I can’t suggest a fix for this one other than making the difference or the rivalry real, because it makes me so sick to my stomach to see a character labeled “Wrong! Wrong! Wrong!” without any recourse. It’s not as though they could help it, you fucking stupid author. You were the one who chose to make them this way, to write this damn story. Now stop punishing the automaton and go write me a real set of rivals or differently principled people who have true, legitimate grievances with each other.
Sounds familiar? Poor Draco! I could worship at limyaael 's feet for this. Of course she's right in any kind of story about designated love interests but WHOOOOO is she right about poor Draco in tons and tons of H/D fics. Even some well-written ones.
Never could have said it better, or, let's be frank and open and whatnot, equally as well.
no subject
Date: 2006-05-24 07:55 pm (UTC)no subject
Date: 2006-05-25 12:29 am (UTC)But. being me, I suspect she preaches better than she practices. Right I am a suspicous, cynical bitch. Always was.
As for John Constantine, well spit in me eyes, but I don't have any idea of who he is except for a vague memory about he being kicked out of hell and doing anti-hell thingies in human world.
What struck me is that this is exactly what tons of authors, including Lightning do to Draco. They don't wan't him to be a real person, they have a kind of vague 'he's blond so let's pair him with Harry' with the basic thinking going 'Harry is jesus God so Draco has to deny all he is to be worthy'
YARCK BLEECH UGH
no subject
Date: 2006-05-25 02:51 pm (UTC)> Right I am a suspicous, cynical bitch. Always was.
Hehe, can't fault you there. Cynicism is the natural reaction to the way the world works, and as for suspicion, I have gone straight through it to reach unexplored vistas of paranoia on the other side. =]
But Limyaael really does live up to her own demands, at least reasonably well. The only thing I've really found to complain about is that her Light and Destiny argues like Slytherins - ie, it's obvious that the author doesn't agree with them and doesn't expect the readers to. But then, her Light and Destiny are parodies on divine powers in bad amateur fantasy. Their arguments are supposed to be cheesy.
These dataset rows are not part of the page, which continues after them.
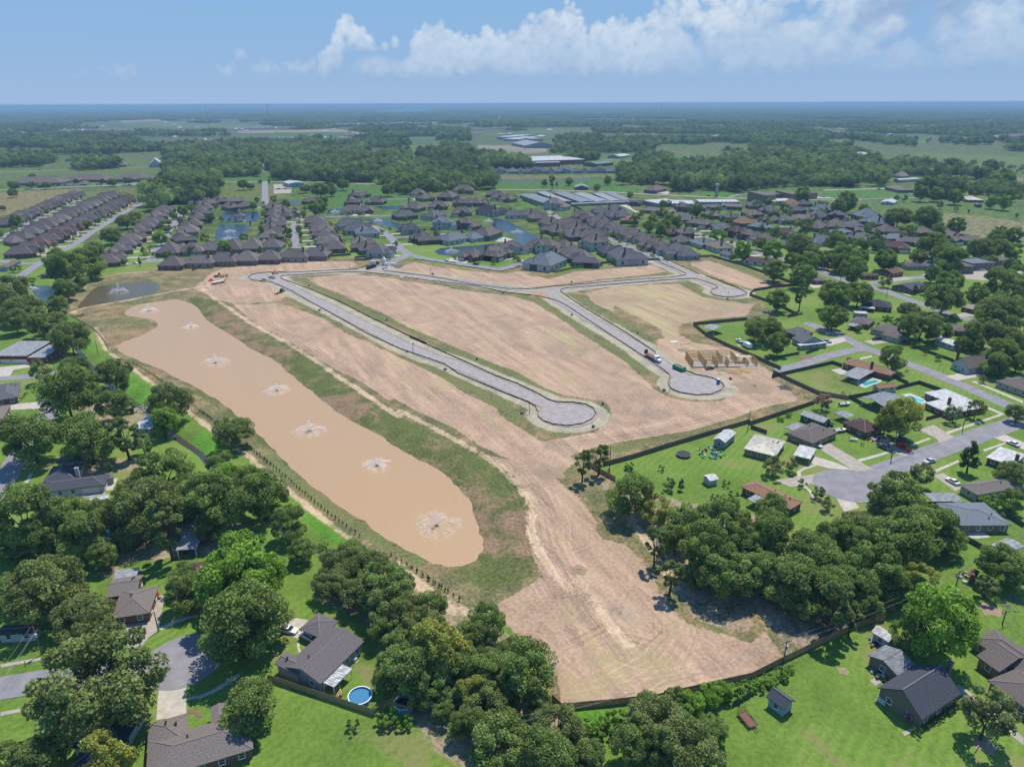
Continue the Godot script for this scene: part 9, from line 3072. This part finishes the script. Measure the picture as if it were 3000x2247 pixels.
		-170,-1153,83,4,4,16,-14,-1146,77,7,4,16,-133,-1136,67,10,4,16,338,-1133,51,2,2,17,-189,-1131,64,1,2,3,269,-1108,56,1,2,17,49,-1106,66,11,4,16,-143,-1103,50,14,4,16,
		-530,-1083,116,0,3,5,-103,-1064,59,13,4,16,-14,-1061,64,12,4,16,393,-1051,63,0,2,18,-58,-1047,73,9,4,16,158,-1013,43,5,2,16,221,-997,80,3,2,16,265,-994,79,0,3,16,
		-23,-987,120,1,2,16,-950,-977,69,0,4,2,137,-972,69,4,2,16,62,-955,113,2,2,16,
		],
		"b": [
		1573,-9660,86,0,3,145,5670,-8561,153,2,2,101,5741,-8436,162,1,2,101,1653,-7550,116,0,4,84,-3152,-6394,125,0,2,104,-2434,-6002,117,0,4,127,1843,-5632,147,0,4,62,2089,-5629,184,0,1,62,
		-1328,-2458,115,0,2,14,-934,-2048,101,0,1,10,-684,-1497,168,2,2,4,-629,-1486,118,3,2,4,-672,-1423,179,1,2,4,944,-1276,171,0,0,26,442,-1155,47,0,3,17,408,-1135,54,2,2,17,
		368,-1111,61,1,2,17,
		],
		"y": [
		1684,-7987,113,0,4,147,1478,-7536,107,0,3,146,1418,-2444,84,2,3,31,1452,-2399,151,1,3,31,427,-1829,99,0,3,21,1017,-1465,102,0,1,26,-157,-1290,68,2,3,3,-159,-1213,133,1,3,3,
		-86,-1134,72,0,4,16,-746,-960,98,0,2,2,
		],
		"s": [
		-279,-10995,83,0,1,138,4971,-9203,94,0,1,99,-5092,-8645,61,0,0,120,-2450,-8596,66,0,1,134,5064,-8558,98,1,2,101,2848,-8397,118,0,4,73,5110,-8309,64,2,2,101,2384,-8306,96,0,2,70,
		3096,-8142,156,0,3,73,-2634,-8085,62,0,0,129,-2741,-8005,82,1,4,129,1410,-7930,92,0,3,153,-4514,-7876,111,0,2,112,5508,-7849,50,3,2,101,-3051,-7775,40,3,4,129,-3117,-7745,65,2,4,129,
		-3458,-7554,83,0,3,106,3101,-7409,114,0,4,85,-4891,-7004,50,0,4,119,297,-6856,44,0,4,151,2744,-6693,164,0,1,80,2439,-6551,119,0,2,80,-2451,-6536,93,1,1,127,-2178,-6531,93,2,1,127,
		-1431,-6499,42,0,3,143,-648,-6485,42,0,4,142,450,-6483,51,2,2,152,3573,-6479,176,0,0,91,2829,-6470,126,0,1,79,390,-6456,59,1,2,152,-2773,-6450,92,1,1,115,2467,-6438,109,0,3,87,
		3222,-6336,148,0,2,97,-2267,-6281,57,3,1,127,-1954,-6258,49,2,3,127,-2052,-6226,73,1,3,127,-2891,-6190,48,2,1,115,2110,-6103,88,0,3,83,-2095,-5973,86,0,2,127,-3076,-5950,85,0,3,105,
		-2960,-5859,50,0,4,115,12,-5740,60,0,3,140,-2765,-5676,97,0,2,115,-2273,-5675,45,0,3,136,1762,-5639,59,0,2,86,-141,-5539,55,0,2,140,-2451,-5531,58,0,0,136,-3743,-5324,57,1,2,44,
		-3775,-5309,49,2,2,44,-3394,-4939,54,0,2,40,2544,-4746,96,0,1,55,2728,-4555,85,0,3,58,2547,-3932,56,0,1,59,1914,-3744,48,0,2,49,2095,-3279,40,0,4,60,-2137,-3013,103,0,3,41,
		2121,-2971,39,0,4,61,1850,-2587,74,0,3,32,1742,-2552,73,0,2,32,-1328,-2293,89,0,4,8,951,-2155,55,0,2,34,882,-2120,79,0,1,22,510,-2030,44,0,4,25,974,-1974,45,1,3,22,
		977,-1901,44,2,3,22,
		],
		"t": [
		594,-10655,108,0,4,144,1882,-8648,66,0,4,148,1747,-4173,81,0,4,46,-1315,-2427,56,0,1,8,-1366,-2256,100,0,1,7,294,-2135,71,1,3,20,234,-2087,61,2,3,20,-946,-1658,101,0,0,13,
		388,-1626,60,0,2,21,404,-1501,66,0,1,23,753,-1347,86,1,4,26,798,-1347,52,2,4,26,
		],
		"c": [
		-3857,-11680,66,0,2,135,692,-11137,56,0,4,144,-5393,-8708,50,0,2,114,-5455,-8223,53,0,0,118,5199,-8208,38,0,2,101,-2839,-7908,41,0,4,129,-2712,-7461,38,0,1,130,-2108,-7362,43,0,4,131,
		-4334,-7178,56,0,2,111,981,-6995,45,0,2,149,-4110,-6571,47,0,2,109,-931,-6523,34,0,4,141,-4075,-6221,53,0,3,110,-3994,-6008,43,0,2,110,-254,-5631,44,0,2,139,-2923,-5534,44,0,2,105,
		2659,-4568,50,0,2,58,1554,-2142,92,0,1,30,552,-2030,32,0,4,25,
		],
		"m": [
		1347,-2056,73,0,4,29,1205,-1482,56,0,2,27,930,-1052,97,0,3,36,
		],
		"p": [
		1273,-2667,86,0,1,33,809,-1096,25,0,2,36,
		],
		"u": [
		2050,-3826,49,0,3,49,2067,-3464,33,0,2,52,2073,-3361,27,0,4,60,1655,-3283,16,2,1,50,1652,-3273,24,1,1,50,1851,-3109,20,0,3,50,-2127,-2875,16,0,3,41,-2120,-2849,17,1,2,41,
		-2114,-2819,17,2,2,41,1293,-2351,16,0,2,31,-1391,-2173,51,0,1,7,515,-2163,26,0,4,25,329,-2154,17,0,3,20,705,-2053,29,0,3,25,953,-2048,33,0,1,22,706,-1974,37,1,2,25,
		646,-1971,28,2,2,25,-324,-1079,30,0,2,3,809,-1064,22,0,2,36,
		],
		"w": [
		44,-9720,74,0,3,150,2493,-6871,107,0,4,82,1884,-6504,169,0,1,81,2179,-3952,69,0,3,46,2185,-3886,49,0,3,49,-1586,-2680,81,0,1,14,1116,-2609,30,2,4,33,1067,-2570,34,1,4,33,
		406,-2175,38,0,4,25,1498,-1921,77,0,1,29,1477,-1854,41,0,3,29,-540,-1713,35,0,2,11,618,-1236,25,0,0,24,591,-1216,38,0,2,24,558,-1199,38,0,1,19,529,-1185,37,1,4,19,
		504,-1181,37,2,4,19,475,-1165,45,0,1,18,-257,-1098,50,1,2,3,-220,-1088,40,2,2,3,212,-1088,55,1,3,16,148,-1078,40,0,2,16,182,-1072,50,2,3,16,
		],
	}
	for k in stand:
		for i in range(0,stand[k].size(),6):
			plant(k,stand[k].slice(i,i + 6),marks)
	for l in [P([-2651,-4110,75,70,114,111,90,85,92,102,101,134,105,144]),P([-1854,-3266,161,150,192,204,212,227,92,97]),P([-1284,-2676,99,98]),P([-984,-2367,63,80,84,84]),P([-987,-2367,119,127,111,126,97,114,88,101,74,76,65,65]),P([-341,-1675,67,60,64,65,52,48]),P([-278,-1617,56,54,54,49,48,49])]:
		shrub_row(l)
	# --- woods
	var woods := [P([-4508,-8805,-541,-1126,-276,-1027,-645,-1906,-556,-1949,313,-188,2362,5885,-406,-106,55,746]),
		P([-6877,-14634,526,157,251,-513,1047,98,651,1982,-670,117,321,801,769,2116,-167,384,-227,353]),
		P([-5398,-16377,957,-177,1060,-1067,1092,5846,-651,-178,-1009,-285,-507,-1575,-188,-210]),
		P([-4532,-18369,1336,1068,748,-883,339,2586,-582,1104,476,2651,-723,106]),
		P([-2242,-12609,163,-498,399,-526,911,929,487,342,74,1529,-440,225,-515,212,-398,-15,-278,-242,-246,-1041]),
		P([-2358,-14688,503,-418,262,-1231,1195,-1391,848,2012,-39,1377,-917,-36,-1088,-54,-302,972,-302,-204]),
		P([-440,-16546,414,292,330,780,-40,1130,-648,-26]),
		P([1947,-13504,539,-784,671,-205,578,-441,-1123,4627,-302,-117,169,-860,-427,-6,-399,-7]),
		P([3108,-14281,1364,-886,1694,-2788,2004,558,-2919,6378,-1131,5,-910,713,-465,-233,-438,110]),
		P([7875,-19042,91,1654,-82,1140,-1702,4248,-541,977,-644,132,-312,-253]),
		P([7673,-15005,671,417,-1042,1764,295,322,694,-356,-696,1119,-186,-441,-476,164,113,-634,-630,179]),
		P([5920,-10654,611,-511,26,621,-606,976,-373,99,-226,-96]),
		P([6611,-10545,640,220,-699,1039,-78,-591,-177,-104]),
		P([7579,-11596,537,-304,-639,973,-227,-123]),
		P([-8700,-14623,-456,-1417,757,338,558,859,-363,681]),
		P([-12054,-17522,649,-1109,1198,1937,526,1523,-634,246]),
		P([-9533,-20470,5355,-1422,855,4580,-1331,738,-871,185,-755,437,-1383,-410]),
		P([1127,-16482,605,-1161,281,616,-106,567,-537,520]),
		P([2561,-15414,371,-1028,524,537,-205,969,-747,105]),
		P([-1751,-19552,692,-743,141,1881,-1188,1195,-191,-316])]
	var clears := [P([-1115,-22088,1479,-1272,-110,7112,-1206,-2520]),
		P([-1762,-32547,5866,-4270,-1220,6560,-1532,5408,-83,4115,-372,2060,494,18,-70,2445,-352,1301,-763,-656,-549,-3166,-685,-40]),
		P([-3549,-26108,911,-348,319,3253,-768,275]),
		P([2043,-17331,988,-397,1073,-881,930,1691,-506,1744,-1265,0,-1525,285]),
		P([5996,-22552,1468,-737,-988,3144,-1251,551]),
		P([4162,-20116,455,-557,-451,2064,-309,-1]),
		P([-8518,-17013,2921,-421,1129,3612,-2817,4]),
		P([-10835,-17922,2317,909,1019,2091,-1454,400]),
		P([6594,-12591,1026,796,-454,908,-1573,347]),
		P([-9943,-14370,5024,-895,1900,6082,-3563,-169]),
		P([-6138,-16729,691,72,1281,4031,-521,-37])]
	clears.append_array(flds)
	clears.append_array(fponds)
	for p in flds:
		if p[0].y < -1900.0:
			for k in [0.35,0.7,1.0]:
				clears.append(Transform2D(0.0,Vector2(0,-p[0].y * 0.09 * k)) * p)
	var scatter := []
	scatter.append([P([1843,-9303,2097,378,-195,1197,-967,2114,-537,-389,-307,-928,-430,-577]),0.00055,0.8])
	scatter.append([P([3656,-8597,104,1363,459,342,510,317,-659,981,-787,-196,-677,-206]),0.0011,0.95])
	scatter.append([P([1420,-8626,671,464,-246,1012,-449,-122]),0.001,0.8])
	scatter.append([P([-4083,-7900,412,13,709,1796,-144,196]),0.0008,0.7])
	scatter.append([P([-4181,-8711,872,1675,223,732,-426,-736]),0.001,0.7])
	scatter.append([P([7758,-15980,992,696,-1569,2794,-765,19]),0.0016,1.0])
	scatter.append([P([8887,-15531,1144,1072,-1289,1917,-1111,-293]),0.0012,1.0])
	scatter.append([P([-2357,-7293,218,5,289,1049,-164,-3]),0.0006,0.5])
	scatter.append([P([-4537,-6555,-18,-1099,-322,-1874,269,552,566,2238,131,712]),0.0005,0.45])
	scatter.append([P([-5038,-7187,-831,-2588,178,205,892,2610]),0.0006,0.5])
	scatter.append([P([2833,-4261,780,-552,-1057,1543,-218,-166]),0.0014,1.0])
	for r in sub:
		var wd: float = r[3] * 30.0 + 20.0 - r[0].y * 0.1
		clears.append(PackedVector2Array([r[0] + Vector2(0,wd),r[1] + Vector2(0,wd),r[1] - Vector2(0,30),r[0] - Vector2(0,30)]))
	forests(woods,scatter,clears)
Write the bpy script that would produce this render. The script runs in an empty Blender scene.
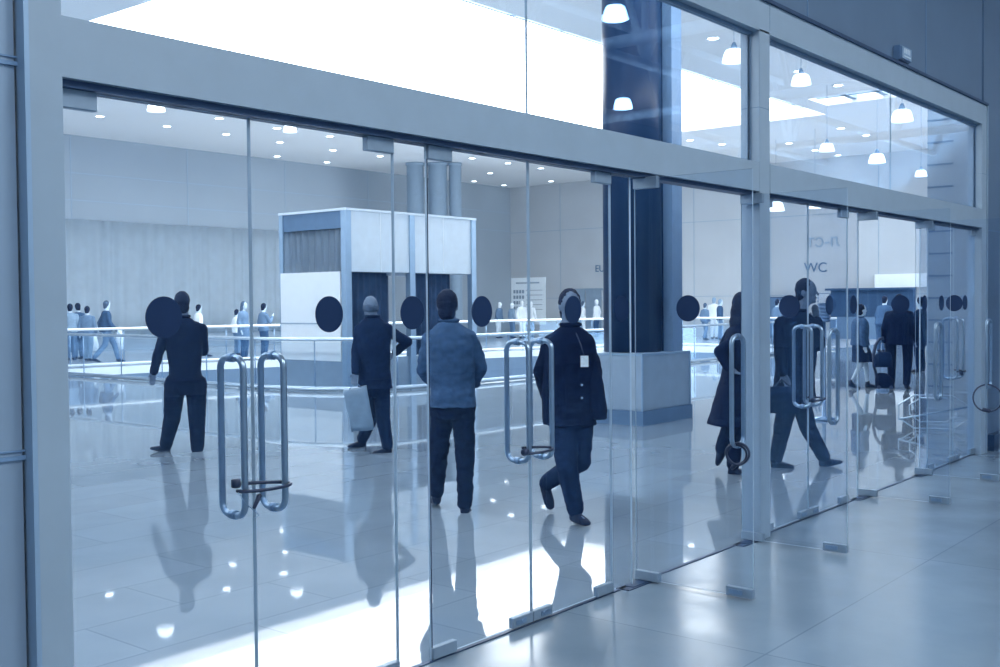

> As for John Constantine, well spit in me eyes, but I don't have any
> idea of who he is except for a vague memory about he being kicked out
> of hell and doing anti-hell thingies in human world.
Uhm... I didn't mean to cause offense?
John Constantine is a modern magician, prone to sticking his nose where it doesn't belong. He detests "undeserved authority" in every form, including that of Heaven and Hell, and spends most of his time involved in one scheme or another to make the little guy come out on top for once. At the same time, he's notorious for doing extremely underhanded things to innocent people, if he thinks that will help him give the bastards he's fighting what's coming to them. And he hates himself for it, but in the end, when the only alternative is letting the angels/demons/crime lords/corrupt officials win, he'll play the traitor again, just because he can't help himself. He's like Granny Weatherwax, he doesn't know how to lose, but unlike her he can rarely win while keeping his hands clean.
He's followed by the ghosts of every friend who's ever died because of him. There's quite a few of them at this point. =]
Needless to say, I love Constantine. He's sometimes a vicious bastard, and sometimes a pathetic loser, and sometimes, rarely, a hero. The only thing he never is is a victim.
> They don't wan't him to be a real person, they have a kind of
> vague 'he's blond so let's pair him with Harry' with the basic
> thinking going 'Harry is jesus God so Draco has to deny all he is to
> be worthy'
I don't normally read fanfiction, but I don't really need to do recognise this one. I just have to look at some of my own early stories. Gaah, the shame. ^_^;
Writing love as complete surrender (especially when only one party is doing the surrendering, of course =]) is just lazy. It gets really interesting when you have two fleshed-out characters and have to figure out how they fit together, where they work well together, where they have to compromise and how, and so forth.